Archivado en: Cuaderno de lecturas, Robert Graves, La hija de Homero
Como tantos grandes autores elegidos por cualquiera de las dos pantallas, el británico Robert Graves vio cómo sus novelas eran objeto de nuevas reimpresiones, y en tiradas cercanas al bestseller, a raíz del éxito que conoció su díptico de Claudio y Mesalina -Yo, Claudio (1934), Claudio el dios y su esposa Mesalina (1935)- en la adaptación televisiva producida por la BBC en 1976, con todo el buen hacer que caracteriza a la antena inglesa, bajo el título genérico de Yo Claudio.
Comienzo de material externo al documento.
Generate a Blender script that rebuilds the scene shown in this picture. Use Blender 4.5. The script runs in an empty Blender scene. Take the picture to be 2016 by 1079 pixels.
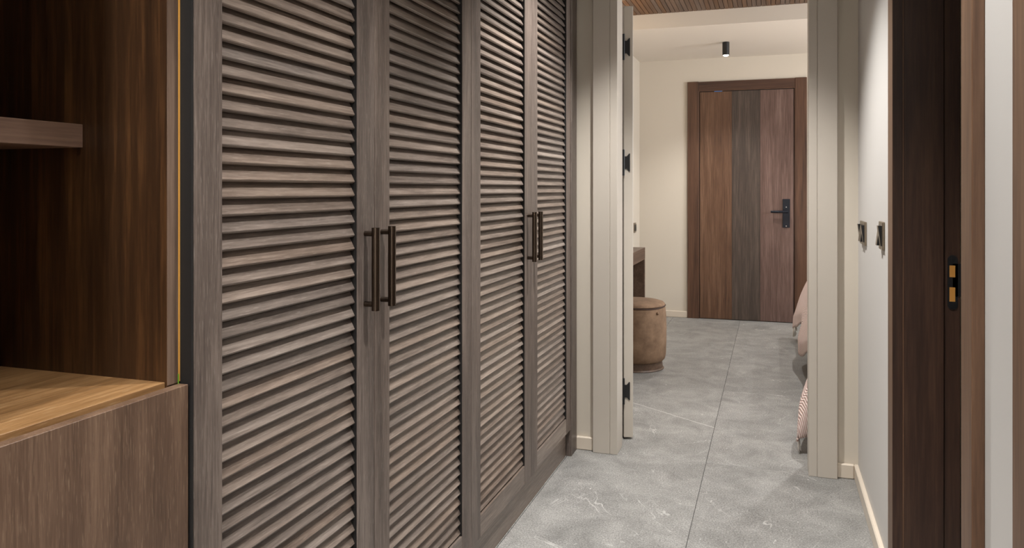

Ciertamente, en España, Graves debió haber sobresalido mucho antes. Residente en Deiá (Mallorca) desde 1946, si no gozó del renombre que sí tuvo su compatriota Gerald Brenan entre la intelectualidad española, fue porque Graves, aunque enamorado de España -a la postre vivió más en nuestro país que en el suyo- no fue un hispanista. Y, sobre todo, no fue uno de esos hispanistas británicos prestos a escribir el nuevo relato de la historia de España surgido de la sensibilidad posterior a 1975. Más aún, Graves, que ya se afincó entre nosotros en 1929, abandonó la isla en 1936, ante el inminente estallido de la Guerra Civil, para no regresar a ella hasta 1946. A diferencia de tantos grandes autores británicos, resuelta y apasionadamente implicados en la causa republicana -quiero recordar al poeta W. H. Auden y a mi dilecto George Orwell, gran azote del estalinismo-, Graves salió de la Gran Guerra ahíto de esas carnicerías, que son todos los conflictos armados cuando quedan en la retaguardia los buenos, los malos, las causas justas y todo lo demás. Fue tanto el horror al que asistió en las trincheras de Francia que tras el armisticio se convirtió en un pacifista a ultranza. En este sentido, su proceso resulta semejante al de J. R. Tolkien.
Publicado el 28 de marzo de 2020 a las 20:45.